China’s yuan has recently seen its value drop, a move engineered by the Chinese government to ward off speculators ahead of liberalization. The Chinese government is set to allow the yuan to trade within a wider ban, which should lead to increased adoption and use across the globe, at least in the long run.

China yuan

Over the past week, the yuan has steadily declined vs. the dollar. The Wall Street Journal reports that this is a move being carried out intentionally by the Chinese Central Bank in an effort to scare away speculators who have been pushing the yuan higher. In the short term, the declining currency will also push exports higher.

Liberalized yuan more likely to become global currency

Investors and central banks outside of China will want to see the yuan become liberalized before stockpiling cash in it. By allowing the yuan’s value to be set by the free market, the yuan will not be subject to the whims of the government, and over the long run should become more stable.

Once liberalized, more central banks will begin stockpiling the yuan, which will help spread its use and adoption across the globe. Banks and other major financial institutions will likely follow suit and begin stockpiling the yuan. Before China can liberalize its currency, however, it must free it from the grip of speculators.

International investors looking for alternative to dollar

The U.S. dollar and American economy as a whole has taken a beating in the last few years. With America’s fiscal situation looking increasingly dire, and fundamental problems emerging in the United States’ economy, many are looking for a practical and viable alternative to the dollar.

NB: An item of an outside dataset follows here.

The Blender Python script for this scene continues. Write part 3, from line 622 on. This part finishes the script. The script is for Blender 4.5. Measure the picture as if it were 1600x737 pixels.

Before the European Union’s fiscal problems and financial crises, many believed the E.U. could offer an alternative, but the continents’ decline has put serious doubt in the viability of the euro. No other country now offers the financial or economic clout to challenge the United States and the dollar, except China.

Positioning the yuan as a truly global currency would be a major boost for the Chinese economy. Most importantly, it would make it easier for Chinese companies to conduct trade as deals would no longer have to be denominated in dollars. Indeed, China has already made direct currency swap agreements with the European Union, Brazil, and others.

With China’s economy gaining momentum, and the Chinese national government one of the fiscally healthiest in the world, the country is looking like an increasing attractive alternative to the United States. The American government’s increasing infighting and lack of economic direction are only adding the Chinese in their efforts.